Amityville II: The Possession
Sigh This is movie is just such a shame all over. There’s a scene early on, a family bust up following the first supernatural events in the house, a near-beautifully creepy scene where brushes pick themselves up and paint obscenities on the children’s bedroom wall, and we first see Ron DeFao hold a gun to his father’s head, the lights fading in and out on the scene which ends as the mother takes the gun away and walks towards the camera. I gasped, felt the hairs on the back of my neck prickle up, braced myself for what was to follow. It’s as masterful a scene as any I’ve seen, but alas, the movie doesn’t keep this up for long.
In the end, to put it at its worst, it’s a really shameful rip off of The Exorcist – I mean, anyone who would deny that the director is obviously so enamoured of William Friedkin and William Peter Blatty’s creation that he decided to simply try and recreate every single base element of it needs their head examined, lol. The obviousness of this fact is astoundingly silly at times.

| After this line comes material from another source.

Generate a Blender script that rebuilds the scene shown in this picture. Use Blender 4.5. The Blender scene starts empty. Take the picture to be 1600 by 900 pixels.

But then, aside from that one great early scene, there are those moments where this movie goes places that no major Hollywood horror would even be allowed let alone dare these days, and I have to admire those little flashes too. And, though they too veer ridiculously into Exorcist land towards the end, there’s not a duff visual effect in the bunch. I think they’re planning to remake this as they did the ‘79 original . . . I hope it tries to be more faithful to the true story – ditch the last half hour here and expand the first hour . . . this story climaxes with the killings, to do it any other way would simply be the wrongest of wrongs – no explanation is necessary simply because, as yet, we have none.